Let me preface this by saying most of this application is a giant hack put together in a short window of time under pressure so I may have deeper issues. This question will likely have some bad code in it.
I’ve built a Sinatra application to handle some tasks with purchase and sales orders in-house. Part of that is to send a few parameters to one of the routes in the app which will then push those off to an API that does useful things with them.
Right now, I’m generating the links with paramaters from within a pretty ugly loop in HAML:
%td
- opts = JSON.generate({ "key" => d[d.keys.first]["key"], "sa_id" => d.keys.first, "site" => d[d.keys.first]["site"], "name" => d[d.keys.first]["name"], "recipient" => d[d.keys.first]["email"], "items" => d[d.keys.first]["descriptions"], "date" => d[d.keys.first]["ship_date"]})
-if (d[d.keys.first]["email"]) && (d[d.keys.first]["site"] != "")
%a{:href => "/notify?options=#{opts}", :title => "Deliver"} Deliver
-else
Deliver
%a{:href => "/destroy?key=#{d.keys.first}", :title => "Destroy"} Destroy
When clicking hte “deliver” link (%a{:href => "/notify?options=#{opts}", :title => "Deliver"} Deliver) locally, everything behaves as expected.
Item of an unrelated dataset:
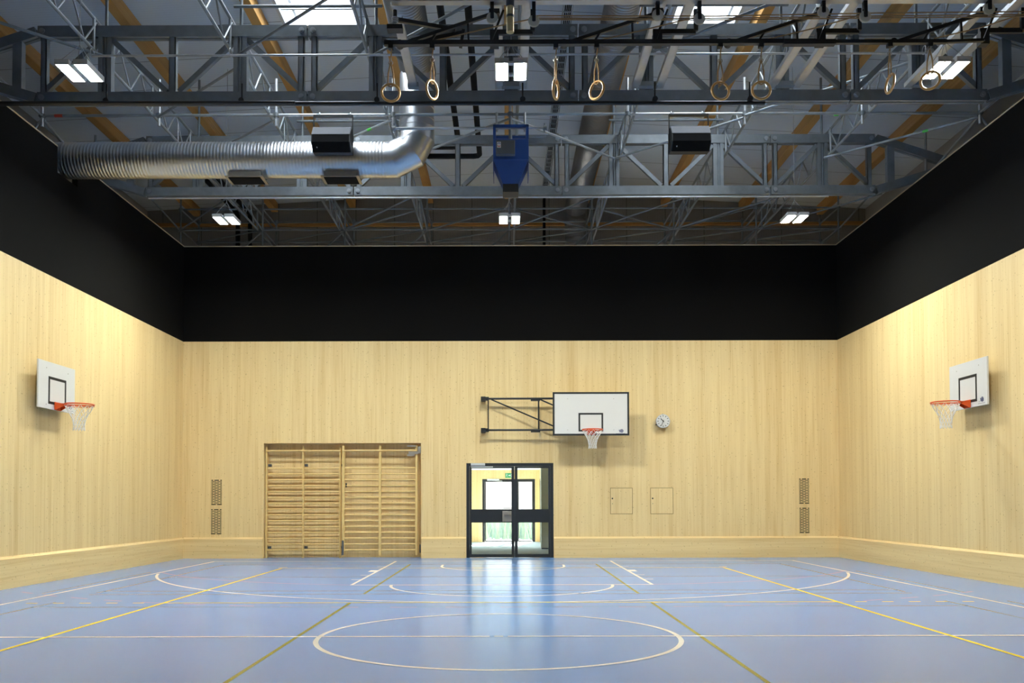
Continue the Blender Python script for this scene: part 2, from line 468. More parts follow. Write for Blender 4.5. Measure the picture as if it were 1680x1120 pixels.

My /notify route is called, it hands the parameters off to the desired API, and everything is rainbows and unicorns. When I click that same link on Heroku, it throws a “Bad Request” stating “Bad URI”. The only difference between the two URLs generated is the hostname (localhost:3000 vs. myapp.herokuapp.com) and vimdiff confirms this.
Everything else being even, why would Heroku (using Webrick) kick back my URI when my local instance (Thin) doesn’t seem to care?
Switching from Webrick to Thin on Heroku resolved this issue, though I’m not sure about the specifics as to why.